By the way, remember that you can have your drawing program reprint just one page if you ruin one.

Hopefully there is sunlight on the other side of your sliding glass door at this point. Any large window or a light table will do. Start by placing the top right corner piece (the only corner piece with two trimmed edges) face to the glass in the upper left hand side of the window, and tape it there. Then take the piece that will be just to the left of that in the final map, and place it on the windows to the right of the first piece, behind and overlapping it. The light shinging through will help you see the printing on both pieces of paper in the overlap area. Line them up precisely, then tape the second piece to the first. Then tape its top edge to the window, as well.

Its extremely important to get the two pages lined up precisely, particularly with the first few pages. With the first few pages its very easy to get something that *looks* like its lined up, but a tiny error gets magnified later. For example, if you're off half a degree with the center of rotation in the middle of the edge, the error at the end of that page will be .048", barely noticeable. The error at the end of your four page map, 38" away, will be .33", Argh! Use the intersections of the hex grids, roads, etc to line things up perfectly. This is really tedious and takes time, but it saves frustation later. Kinda like putting gas in your car.

And starting with the second row of pieces you'll need to line up *two* map edges this way.

In this careful manner work left to right, top to bottom. If you start to notice that things either won't line up or are not flat to the glass, back up a bit and try to correct it. After taping down each piece I would run my hand from the top left corner down and across to verify that it was staying flat.

Much squinting and arm-straining later it you'll have a big, flat map.

If you like the subtle, gradiated color look this is a good time to add some touches to take away from the computer-generated look. Get a big, soft brush and some very diluted watercolor and add some large scale, very faint colors. Green around the forest, blue in the deeper water (but not near the coast). Too much water and the paper will wrinkle, too much color and people will wonder what its supposed to mean, etc. Less is more.

Now its beautiful, but since its taped on the back and there's a half-inch overlap there are great big flaps everywhere. Enter the clear contact paper.

I suggest cutting a piece larger than necessary, laying it out flat on a big table or clean floor, peeling off the backing, then rolling your map onto it. You might want to reherse this once: the taped joints can hinge and the flaps get in the way. If you roll it out the right direction things should go smoothly. A helper is a good thing to have. Since the contact paper is longer than the map its more important to make sure the two are lined up in the same direction than that they start at the same point. You can cut away extra contact paper, but if you have a diagonal seam you'll be staring at it forever.

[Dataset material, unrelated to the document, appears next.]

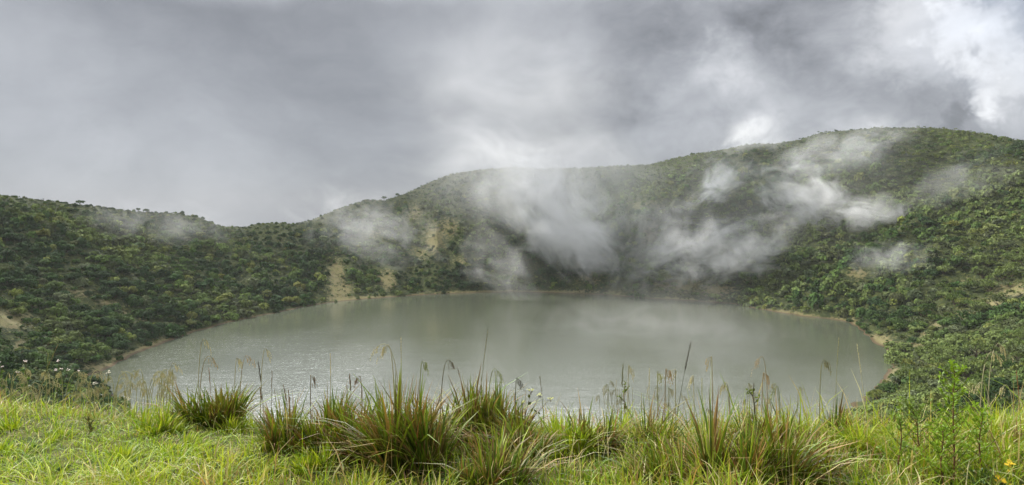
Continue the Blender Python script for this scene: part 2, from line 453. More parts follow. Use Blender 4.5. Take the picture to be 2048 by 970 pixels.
def stems_mesh(seed):
    r_ = np.random.default_rng(seed); g = Geo()
    for i in range(5):
        a = r_.uniform(0, 6.28); e = np.array([math.cos(a) * .6, math.sin(a) * .6, r_.uniform(.45, .75)])
        tube(g, [[0, 0, -.25], e * [.3, .3, .45], e], [.055, .04, .018], (.075, .055, .04), 5)
    return g.mesh('stem', M_BARK)
stem_meshes = [stem_me for stem_me in (stems_mesh(5), stems_mesh(6), stems_mesh(8))]
bigmesh = {}
def big_crown(f_, v, ti):
    k = (f_, v, ti)
    if k not in bigmesh:
        V, Q, T = crown(FORMS[f_], 760 if FORMS[f_] != 'rosette' else 620, .105 if FORMS[f_] != 'rosette' else .115, 900 + 10 * f_ + v)
        bigmesh[k] = np_mesh('foliage', V, Q, M_SHRUB, T * TINTS[ti])
    return bigmesh[k]
FWORD = ['domed', 'spreading', 'rosette-leaved', 'low']
first = {}
def region(i):
    x_, y_ = px[i], py[i]
    if x_ < 700:
        if y_ > 690: return 'on the left slope nearest the grass knoll'
        if y_ > 600: return 'low on the left slope above the shore'
        return 'high on the left slope'
    if x_ > 1850:
        if y_ > 720: return 'on the right slope nearest the grass knoll'
        if y_ > 600: return 'on the right slope beside the bare track'
        return 'on the right slope above the bare track'
    if y_ > 640: return 'along the right shore of the lake'
    return 'on the right slope above the lake shore'
for q, i in enumerate(big):
    o = empty('shrub', (P[i, 0], P[i, 1], P[i, 2] - .15 * size[i]))
    o.scale = (size[i], size[i], hgt[i] / .95); o.rotation_euler = (0, 0, yaw[i])
    link('foliage', big_crown(int(fid[i]), int(var[i]), int(tid[i])), o)
    link('stem', stem_meshes[int(var[i])], o)
    sizeword = 'large ' if size[i] > 3.0 else ('small ' if size[i] < 2.0 else '')
    lab = f'{TNAME[tid[i]]} {FWORD[fid[i]]} shrub {region(i)}'
    tag(o, lab, 'shrub', 'shrubs on the crater walls')

# single trees against the sky
def tree(name, px_, base_py, Y, h, w, label, seed, kind='umbrella'):
    r_ = np.random.default_rng(seed)
    b = at(px_, base_py, Y); b[2] = float(height(np.array([b[0]]), np.array([b[1]]))[0]) - .2
    o = empty('tree', b)
    g = Geo(); tube(g, [[0, 0, 0], [.1, 0, h * .45], [0, .1, h * .8]], [.22, .15, .06], (.06, .048, .036), 6)
    for k in range(4):
        a = k * 1.6 + seed; tube(g, [[.1, 0, h * .42], [math.cos(a) * w * .25, math.sin(a) * w * .25, h * .62], [math.cos(a) * w * .42, math.sin(a) * w * .42, h * .82]], [.1, .07, .03], (.06, .048, .036), 4)
    link('trunk', g.mesh('trunk', M_BARK), o)
    V, Q, T = crown('spread' if kind == 'umbrella' else 'dome', 260, .17, seed)
    V = V * [w / 2, w / 2, h * .62] + [0, 0, h * .36]
    link('crown', np_mesh('crown', V, Q, M_SHRUB, T * TINTS[0]), o)
    tag(o, label, 'tree', 'trees standing on the crater rim')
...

I should mention the corn chips at this point. I like the Tostitos white corn chips, but they're kind of pricey. Suit yourself. Some people even prefer potato chips, though I don't know why. The only important point is to make sure you get rid of all the crumbs and wash your hands before doing the contact paper step.

Larger maps will be wider than your contact paper, which forces a choice: do you overlap your two pieces of contact paper? If you don't you have to be very careful- any gap will be very visible and will create a vulnerablility to wear, spill, dirt, etc. If you overlap the contact paper, as I did, here are three pieces of advice about the seams: #1 Be sure they're straight, #2 overlap 1/2-3/4 inch, not just 1/8th, it will be smoother, #3 place the contact paper seam away from map piece seams.

Last thought on contact paper - the stuff I use is forgiving, you can pull it off and put it back down again and it won't rip the paper. But it will pick up some of the ink. This can add depth to your terrain features, but it wreaks havoc on the hex grid. Do it right the first time.

For an afternoon's work and a couple dollars you have a big, beautiful, and durable map.